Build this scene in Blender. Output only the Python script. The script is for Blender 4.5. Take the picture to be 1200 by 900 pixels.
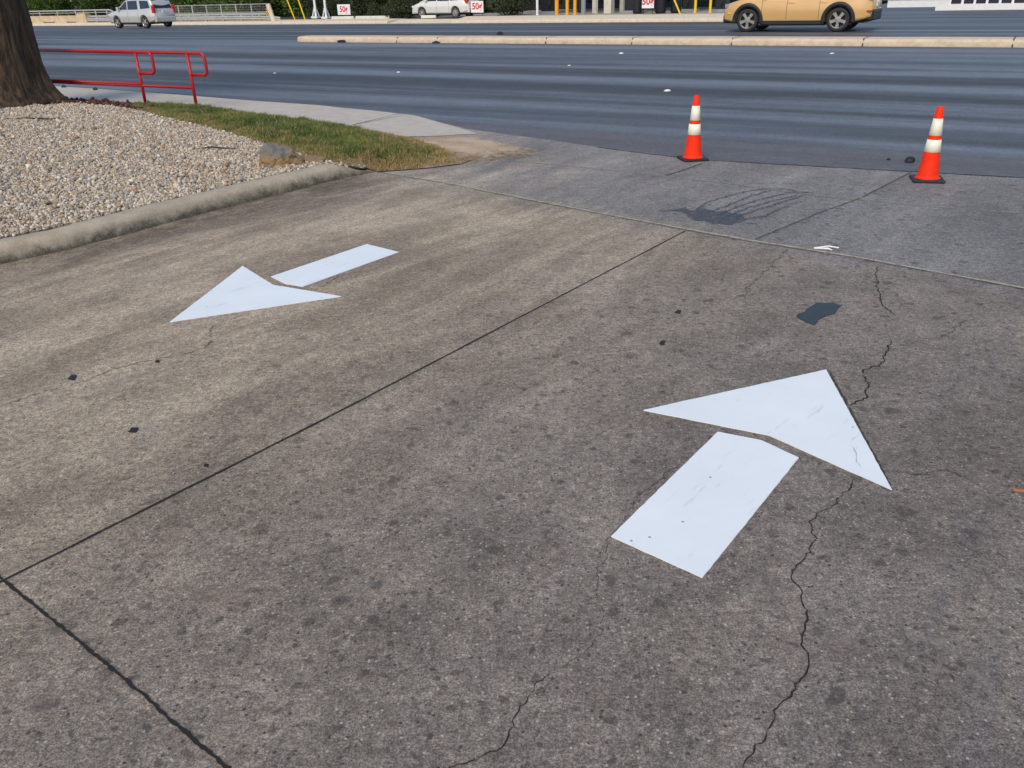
import bpy, bmesh, math, random
import numpy as np
from mathutils import Vector, Matrix, noise as mnoise
random.seed(7); rng = np.random.default_rng(7)
for o in list(bpy.data.objects): bpy.data.objects.remove(o)
scene = bpy.context.scene
C = scene.collection
R = math.radians

# ------------------------------------------------------------------ camera
F = 971.0; HC = 1.75; PIT = math.atan(462 / F); ROL = R(1.65)
_f = np.array([0, math.cos(PIT), -math.sin(PIT)]); _r0 = np.array([1., 0, 0]); _u0 = np.array([0, math.sin(PIT), math.cos(PIT)])
_r = _r0 * math.cos(ROL) - _u0 * math.sin(ROL); _u = _r0 * math.sin(ROL) + _u0 * math.cos(ROL)
cd = bpy.data.cameras.new('camera'); cam = bpy.data.objects.new('camera', cd); C.objects.link(cam)
cd.sensor_width = 36; cd.lens = F / 1200 * 36; cd.clip_end = 2000; cd.clip_start = .05
cam.matrix_world = Matrix(((_r[0], _u[0], -_f[0], 0), (_r[1], _u[1], -_f[1], 0), (_r[2], _u[2], -_f[2], HC), (0, 0, 0, 1)))
scene.camera = cam
# ------------------------------------------------------------------ light
SUN_EL = 46; SUN_AZ = 203          # compass azimuth of the sun, clockwise from +Y
w = bpy.data.worlds.new('World'); scene.world = w; w.use_nodes = True
nt = w.node_tree; bg = nt.nodes['Background']; sky = nt.nodes.new('ShaderNodeTexSky')
sky.sky_type = 'NISHITA'; sky.sun_disc = False; sky.sun_elevation = R(SUN_EL); sky.sun_rotation = R(SUN_AZ)
sky.air_density = 1.0; sky.dust_density = 1.0; sky.ozone_density = 1.5
nt.links.new(sky.outputs[0], bg.inputs[0]); bg.inputs[1].default_value = .12
sl = bpy.data.lights.new('sun', 'SUN'); sl.energy = 1.5; sl.angle = R(22); sl.color = (1, .88, .73)
so = bpy.data.objects.new('sun', sl); C.objects.link(so)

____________

From the data above, write out everything exactly except the pictures.

FINAL RESULT:
Build this scene in Blender. Output only the Python script. The script is for Blender 4.5. Take the picture to be 1200 by 900 pixels.
import bpy, bmesh, math, random
import numpy as np
from mathutils import Vector, Matrix, noise as mnoise
random.seed(7); rng = np.random.default_rng(7)
for o in list(bpy.data.objects): bpy.data.objects.remove(o)
scene = bpy.context.scene
C = scene.collection
R = math.radians

# ------------------------------------------------------------------ camera
F = 971.0; HC = 1.75; PIT = math.atan(462 / F); ROL = R(1.65)
_f = np.array([0, math.cos(PIT), -math.sin(PIT)]); _r0 = np.array([1., 0, 0]); _u0 = np.array([0, math.sin(PIT), math.cos(PIT)])
_r = _r0 * math.cos(ROL) - _u0 * math.sin(ROL); _u = _r0 * math.sin(ROL) + _u0 * math.cos(ROL)
cd = bpy.data.cameras.new('camera'); cam = bpy.data.objects.new('camera', cd); C.objects.link(cam)
cd.sensor_width = 36; cd.lens = F / 1200 * 36; cd.clip_end = 2000; cd.clip_start = .05
cam.matrix_world = Matrix(((_r[0], _u[0], -_f[0], 0), (_r[1], _u[1], -_f[1], 0), (_r[2], _u[2], -_f[2], HC), (0, 0, 0, 1)))
scene.camera = cam
# ------------------------------------------------------------------ light
SUN_EL = 46; SUN_AZ = 203          # compass azimuth of the sun, clockwise from +Y
w = bpy.data.worlds.new('World'); scene.world = w; w.use_nodes = True
nt = w.node_tree; bg = nt.nodes['Background']; sky = nt.nodes.new('ShaderNodeTexSky')
sky.sky_type = 'NISHITA'; sky.sun_disc = False; sky.sun_elevation = R(SUN_EL); sky.sun_rotation = R(SUN_AZ)
sky.air_density = 1.0; sky.dust_density = 1.0; sky.ozone_density = 1.5
nt.links.new(sky.outputs[0], bg.inputs[0]); bg.inputs[1].default_value = .12
sl = bpy.data.lights.new('sun', 'SUN'); sl.energy = 1.5; sl.angle = R(22); sl.color = (1, .88, .73)
so = bpy.data.objects.new('sun', sl); C.objects.link(so)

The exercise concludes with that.